For me, it was about growing up. For you…well, you’ll have to figure it out on your own. It shouldn’t take more than an hour or so, but you’ll think about for far longer than you played it. A horror game about an empty house that turns into a love story, with exactly the ending you’d never expect. Gone Home understand that if there’s one thing more powerful than tension in a story, it’s release. This keenly observed portrait, told from older sister third person, captures with breathtaking clarity the thrill of being young and in love, which is almost the same as being young and confused, which is almost the same as being young. Batman, James Bond, and Lara Croft had become jokes, or at least one-note caricatures. Now, each of them has been rebooted, re-imagined with grit and fallibility and desperation, heroes from an earlier time reworked by a zeitgeist where no one saves us from 9-11, from Katrina, from the economic bust, where the best a hero can do is hang on and prevail.




Lara Croft, inquisitive, naive, bookish, trusting, left for dead in a cauldron of blood, transformed into a videogame killer. There can be no sequel to this Lara Croft, because she has run her course. And I can think of no better praise for a hero from a franchise than being entirely self-contained, complete, a story told to its grim and satisfying natural conclusion. Crystal Dynamics’ Tomb Raider is a grand work that belongs alongside The Dark Knight and Skyfall as an example of what happens when you let creative insightful people take a turn at played-out characters.

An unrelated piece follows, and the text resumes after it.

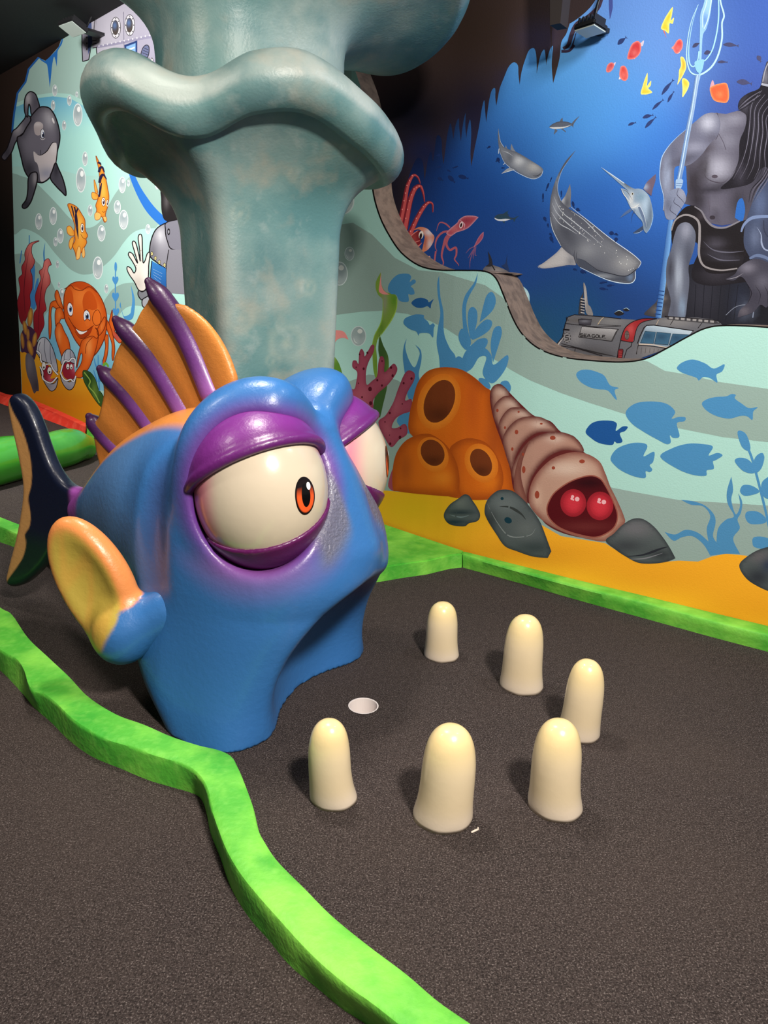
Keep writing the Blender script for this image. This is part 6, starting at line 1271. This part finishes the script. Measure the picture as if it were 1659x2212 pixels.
# rubble by the shaft
f.poly([(700, 2460), (740, 2400), (790, 2350), (830, 2250), (840, 2180), (870, 2150), (905, 2250), (920, 2460)], (60, 58, 64), blobs=[(800, 2420, 50, 30, (120, 114, 112), 0.6), (830, 2330, 30, 20, (150, 140, 132), 0.7), (850, 2210, 14, 30, (170, 160, 150), 0.8)], g=20)
# far leg, cloth
f.poly([(1180, 1880), (1400, 1800), (1560, 1760), (1900, 1740), (1900, 2160), (1500, 2200), (1200, 2230), (1060, 2150)], (28, 25, 30), blobs=[(1300, 1950, 80, 60, (92, 90, 106), 0.5), (1250, 2150, 120, 50, (70, 66, 76), 0.5)], g=50)
# torso
f.poly([(1035, 1000), (1090, 950), (1170, 890), (1250, 880), (1330, 890), (1420, 865), (1500, 870), (1900, 900), (1900, 1750), (1440, 1730), (1400, 1700), (1420, 1640), (1450, 1600), (1470, 1480), (1420, 1740), (1300, 1760), (1200, 1740), (1080, 1610), (1010, 1590), (1030, 1500), (1020, 1300), (1000, 1200)], SK, smooth=False, blobs=[(1180, 980, 120, 70, SKL, 0.8), (1180, 1150, 50, 40, (60, 50, 54), 0.8), (1270, 1310, 100, 95, (166, 164, 178), 0.85), (1330, 1430, 120, 26, (30, 27, 33), 0.8), (1160, 1300, 40, 110, (44, 38, 42), 0.85), (1250, 1640, 24, 120, (50, 46, 54), 0.5), (1400, 930, 90, 50, (150, 148, 162), 0.6), (1080, 1420, 70, 150, (42, 36, 40), 0.9), (1230, 1480, 130, 24, SKD, 0.8), (1240, 1590, 60, 60, (112, 108, 122), 0.6), (1110, 1570, 70, 90, (38, 33, 38), 0.85), (1430, 1580, 70, 130, (46, 42, 48), 0.85), (1340, 1100, 90, 70, (136, 134, 148), 0.6), (1600, 1300, 140, 400, (40, 38, 46), 0.8)], g=40)
f.poly([(1400, 1700, 1), (1420, 1580), (1460, 1550), (1480, 1640), (1460, 1740, 1)], (44, 96, 170))
f.line([(1150, 1330), (1180, 1390), (1240, 1420), (1310, 1425), (1360, 1380)], 8, (66, 60, 70), taper=(0, 0)); f.ell(1243, 1378, 24, 14, (76, 68, 78)); f.ell(1225, 1698, 22, 16, (52, 46, 54)); f.line([(1260, 880), (1285, 960), (1270, 1050), (1250, 1090)], 5, (70, 64, 76)); f.line([(1275, 1045), (1310, 1110), (1330, 1170)], 4, (70, 64, 76)); f.line([(1180, 1480), (1200, 1600), (1200, 1700)], 6, (84, 78, 90), taper=(0, 0))
# near arm
f.poly([(1090, 950), (1170, 890), (1250, 885), (1285, 950), (1270, 1050), (1200, 1130), (1130, 1220), (1040, 1290), (940, 1300), (925, 1380), (925, 1480), (870, 1640, 1), (840, 1640), (845, 1540), (815, 1400), (825, 1250), (870, 1160), (940, 1080), (1020, 1010)], (104, 104, 122), blobs=[(1190, 960, 60, 60, (190, 190, 204), 0.8), (1090, 1150, 80, 40, (150, 150, 168), 0.7), (870, 1380, 24, 160, (160, 172, 198), 0.8), (1000, 1250, 120, 30, (66, 64, 78), 0.7, -20), (920, 1180, 50, 60, (90, 92, 112), 0.6), (1230, 1080, 50, 40, (80, 74, 86), 0.6)], g=30)
f.line([(1020, 1010), (940, 1080), (870, 1160), (825, 1250), (815, 1400), (845, 1540), (840, 1640)], 6, (170, 196, 226), taper=(0.2, 0.4))
# trident: prongs, socket, shaft
f.line([(1115, 36), (1060, 170), (1030, 330), (1025, 460), (1050, 555), (1100, 585), (1150, 575), (1220, 520), (1270, 430), (1300, 300), (1300, 180), (1316, 120), (1290, 20), (1285, -60)], 14, (178, 216, 232), taper=(0.3, 0.8)); f.line([(1112, 42), (1070, 180), (1045, 330), (1040, 430), (1050, 500), (1080, 520), (1110, 470), (1120, 400)], 11, (160, 206, 228), taper=(0.2, 0.8)); f.line([(1130, 480), (1170, 470), (1220, 400), (1250, 300), (1270, 180), (1275, 60), (1270, -60)], 11, (160, 206, 228), taper=(0.6, 0.8))
f.poly([(1118, 600), (1128, 250), (1130, 120), (1160, 20), (1190, -120), (1230, -120), (1210, 100), (1180, 220), (1150, 280), (1140, 450), (1130, 600)], (150, 190, 222), blobs=[(1170, 160, 26, 60, (80, 120, 190), 0.8)], g=20); f.line([(1150, 215), (1150, 120), (1175, 40), (1195, -60)], 7, (190, 224, 236)); f.line([(1160, 225), (1190, 150), (1215, 20), (1220, -60)], 8, (190, 224, 236)); f.poly([(1085, 490), (1120, 470), (1160, 470), (1140, 560), (1105, 560)], (140, 192, 222))
f.poly([(1093, 585, 1), (1128, 585, 1), (1085, 860, 1), (1040, 1100, 1), (1005, 1300, 1), (985, 1400, 1), (948, 1400, 1), (985, 1200, 1), (1020, 1000, 1), (1065, 780, 1)], (116, 150, 200), smooth=False, lin2=((1040, 1000, (104, 132, 176)), (1075, 1005, (172, 196, 222)))); f.line([(1108, 585), (1065, 860), (1020, 1090), (985, 1290), (962, 1400)], 8, (184, 206, 226), False)
f.poly([(945, 1400), (990, 1400), (994, 1430), (975, 1475), (942, 1475), (938, 1430)], (150, 176, 206)); f.line([(942, 1430), (992, 1432)], 5, (80, 104, 150), False); f.line([(940, 1450), (986, 1452)], 4, (80, 104, 150), False)
f.poly([(886, 1700, 1), (918, 1700, 1), (905, 1850, 1), (870, 2150, 1), (850, 2300, 1), (815, 2560, 1), (770, 2560, 1), (810, 2250, 1), (850, 1950, 1)], (64, 116, 190), smooth=False, lin2=((840, 2000, (44, 84, 150)), (885, 2005, (110, 160, 214))))
for k in range(9): f.line([(806 - k * 5, 2270 + k * 30), (850 - k * 4.5, 2276 + k * 30)], 8, (34, 66, 120), False)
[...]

The game diary starts here. Grand Theft Auto V is as much a state of mind as a story or a set of gameplay systems. It’s a grand psychoanalysis and canny indictment of open-worlds, of videogame characters, of slaughter without consequence, of the entertainment industry, of race, of gender, of men, of cars and guns, of enchanced interrogation, of music and TV stations, of Southern California, of America. The iconoclasts at Rockstar have finally found a voice — indeed, a set of voices — to give clarity, structure, and operatic scale to the disaffected “fuck you’s” they’ve been muttering since they first envisioned a world where you could just take whatever car you want.